Di sisi lain, dominasi pengelolaan sumber pangan di wilayah tertentu berakibat pada kelangkaan pangan di tempat lain. Hal ini berkaitan erat kontrol distribusi sumber pangan yang dikendalikan para produsen yang membangun persekongkolan politik dengan pemangku kebijakan di suatu negara.

Mahon meneliti dampak dari gempa yang menimpa Haiti di tahun 2010. Namun, di luar efek gempa. Berselang dua tahun sebelumnya, warga Haiti telah mengalami gempa lain berupa naiknya bahan pokok yang menimbulkan kekurangan gizi dan kelaparan. Menyiasati hal tersebut, banyak warga beralih mengonsumsi makanan khas setempat berupa campuran lumpur dengan garam dan sesayuran yang disebut kue kotor.

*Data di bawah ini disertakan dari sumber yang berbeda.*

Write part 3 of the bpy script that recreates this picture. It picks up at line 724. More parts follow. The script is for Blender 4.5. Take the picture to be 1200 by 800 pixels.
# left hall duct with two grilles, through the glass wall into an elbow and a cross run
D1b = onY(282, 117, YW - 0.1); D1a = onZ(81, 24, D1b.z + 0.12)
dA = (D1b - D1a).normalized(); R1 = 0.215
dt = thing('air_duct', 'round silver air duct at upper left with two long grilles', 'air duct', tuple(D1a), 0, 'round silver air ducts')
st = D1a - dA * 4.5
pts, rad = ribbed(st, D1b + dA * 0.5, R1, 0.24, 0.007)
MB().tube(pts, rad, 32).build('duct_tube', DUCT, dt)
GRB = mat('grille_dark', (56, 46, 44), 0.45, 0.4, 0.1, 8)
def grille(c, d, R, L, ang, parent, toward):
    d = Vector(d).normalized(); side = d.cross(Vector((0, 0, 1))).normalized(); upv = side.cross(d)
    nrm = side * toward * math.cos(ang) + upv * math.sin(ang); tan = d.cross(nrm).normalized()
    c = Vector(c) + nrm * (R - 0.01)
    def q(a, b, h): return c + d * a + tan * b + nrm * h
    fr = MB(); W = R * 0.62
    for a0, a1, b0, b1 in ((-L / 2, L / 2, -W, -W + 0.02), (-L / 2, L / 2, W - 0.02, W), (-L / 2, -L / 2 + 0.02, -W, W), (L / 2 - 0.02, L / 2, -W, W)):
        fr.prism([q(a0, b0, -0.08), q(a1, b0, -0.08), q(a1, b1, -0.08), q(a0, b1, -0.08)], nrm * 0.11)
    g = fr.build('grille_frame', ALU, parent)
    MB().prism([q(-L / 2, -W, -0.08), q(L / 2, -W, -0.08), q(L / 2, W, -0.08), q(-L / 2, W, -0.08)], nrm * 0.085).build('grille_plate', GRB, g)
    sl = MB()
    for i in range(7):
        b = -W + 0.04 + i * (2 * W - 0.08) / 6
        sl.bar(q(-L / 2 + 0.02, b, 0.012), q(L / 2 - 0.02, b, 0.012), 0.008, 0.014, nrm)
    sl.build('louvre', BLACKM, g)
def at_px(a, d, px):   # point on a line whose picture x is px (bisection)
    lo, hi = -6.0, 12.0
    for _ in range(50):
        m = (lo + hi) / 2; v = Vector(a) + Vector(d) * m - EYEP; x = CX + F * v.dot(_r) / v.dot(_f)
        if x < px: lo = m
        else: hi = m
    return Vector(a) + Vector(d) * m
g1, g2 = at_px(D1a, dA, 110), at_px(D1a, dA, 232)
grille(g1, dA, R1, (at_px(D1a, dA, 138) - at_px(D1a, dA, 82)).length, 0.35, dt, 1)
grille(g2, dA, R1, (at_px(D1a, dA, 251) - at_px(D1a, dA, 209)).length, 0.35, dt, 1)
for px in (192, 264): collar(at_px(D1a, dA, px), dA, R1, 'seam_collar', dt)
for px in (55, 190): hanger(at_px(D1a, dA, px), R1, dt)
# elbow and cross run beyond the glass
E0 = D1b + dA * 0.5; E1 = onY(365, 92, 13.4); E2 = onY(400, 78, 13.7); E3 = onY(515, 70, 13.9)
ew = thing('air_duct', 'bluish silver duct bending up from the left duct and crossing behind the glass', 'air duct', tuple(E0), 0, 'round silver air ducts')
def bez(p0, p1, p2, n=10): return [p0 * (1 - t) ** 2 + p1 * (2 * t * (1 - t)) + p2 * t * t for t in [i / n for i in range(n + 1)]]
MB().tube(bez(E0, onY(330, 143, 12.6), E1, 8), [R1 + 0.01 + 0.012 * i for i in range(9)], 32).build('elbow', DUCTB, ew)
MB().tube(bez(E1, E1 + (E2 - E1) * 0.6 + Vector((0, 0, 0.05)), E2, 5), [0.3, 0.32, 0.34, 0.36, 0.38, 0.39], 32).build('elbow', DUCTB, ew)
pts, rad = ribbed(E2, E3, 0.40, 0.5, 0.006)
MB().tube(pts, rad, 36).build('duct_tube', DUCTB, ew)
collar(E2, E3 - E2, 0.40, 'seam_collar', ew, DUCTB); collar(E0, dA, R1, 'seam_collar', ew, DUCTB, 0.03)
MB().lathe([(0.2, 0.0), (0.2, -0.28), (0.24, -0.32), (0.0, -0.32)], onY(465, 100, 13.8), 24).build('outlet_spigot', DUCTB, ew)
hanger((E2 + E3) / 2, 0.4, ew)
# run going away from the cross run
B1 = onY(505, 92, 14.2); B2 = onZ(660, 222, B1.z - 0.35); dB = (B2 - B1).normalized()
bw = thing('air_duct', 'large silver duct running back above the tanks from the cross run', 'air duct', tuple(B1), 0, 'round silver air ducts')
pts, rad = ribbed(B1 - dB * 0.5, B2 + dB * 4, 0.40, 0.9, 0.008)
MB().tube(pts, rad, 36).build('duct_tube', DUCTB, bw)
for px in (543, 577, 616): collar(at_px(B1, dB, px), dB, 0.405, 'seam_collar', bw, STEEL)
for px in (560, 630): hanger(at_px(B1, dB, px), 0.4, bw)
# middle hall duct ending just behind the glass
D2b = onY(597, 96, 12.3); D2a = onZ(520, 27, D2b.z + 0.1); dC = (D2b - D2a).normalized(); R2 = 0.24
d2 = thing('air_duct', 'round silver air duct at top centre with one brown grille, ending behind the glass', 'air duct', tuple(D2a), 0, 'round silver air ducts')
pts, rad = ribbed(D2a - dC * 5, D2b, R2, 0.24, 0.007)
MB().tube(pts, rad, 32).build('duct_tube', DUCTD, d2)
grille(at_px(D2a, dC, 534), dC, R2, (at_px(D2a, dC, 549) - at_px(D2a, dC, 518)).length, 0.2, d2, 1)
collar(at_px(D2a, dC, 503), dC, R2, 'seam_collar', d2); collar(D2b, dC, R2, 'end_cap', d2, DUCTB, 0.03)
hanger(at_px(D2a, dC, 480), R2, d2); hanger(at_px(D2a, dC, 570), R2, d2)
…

Data dari penelitian Mahon tersebut hanyalah bagian kecil dari kelangkaan pangan yang bisa menimpa masyarakat di dunia. Merujuk pada kampanye Walhi mengenai Kedaulatan Pangan dan Wilayah Kelola Rakyat menjabarkan tiga kesimpulan mengenai kerawanan pangan yang bisa melanda Indonesia. Pertama, industri ekstraktif, perkebunan monokultur, dan pembangunan infrastruktur yang mengabaikan lingkungan.

Kedua, Indonesia yang berada dalam lingkaran cincin api menjadi salah satu negara di dunia yang paling sering mengalami bencana alam. Ketiga, dampak perubahan iklim yang mempengaruhi produksi pangan.

Menilik lebih jauh, apa yang diungkapkan Mahon sesungguhnya ada pergeseran tata kelola pangan yang semula bisa menghidupi warga dalam sebuah koloni kemudian berubah seiring laju zaman yang turut pula melahirkan reproduksi hasil pangan.

Mengingat bahan makanan yang dihasilkan dari olahan pertanian saling berkaitan dengan beragam aspek yang melatari. Belum lagi dengan ancaman yang mengintai lahan dari maraknya pembangunan perumahan yang melahap area persawahan. Pacak yang didedahkan dalam kajian Walhi yang telah dikutip di atas, justru, menambah kerawanan pangan yang bersumber dari hutan.

Di sisi lain, penyeragaman bahan pangan menempatkan beras sebagai bahan utama melahirkan kompleksitas tersendiri antar komunitas warga. Politik beras ini akan mengubah pola makan kelompok masyarakat tertentu dan berefek pada kontrol distribusi bahan pangan.

Saya teringat pada pace di Sorong, Papua Barat di tahun 2006 silam. Saya melihatnya membersihkan kasbi (ubi jalar) yang didapat dari kebunnya untuk dimasak. “Anak, ini ada kasbi, kalo dorang mau sebentar sa bagi. Sa tra kenyang kalo makan nasi saja.” Tuturnya. Selain kasbi, sagu adalah makanan pokok di Papua yang sumbernya dari huta. Mengingat itu, kita sampai pada kesimpulan betapa beragamnya bahan pangan yang bisa menjadi jaminan kelanjutan hidup masyarakat. Hutan dan kebun mencukupinya.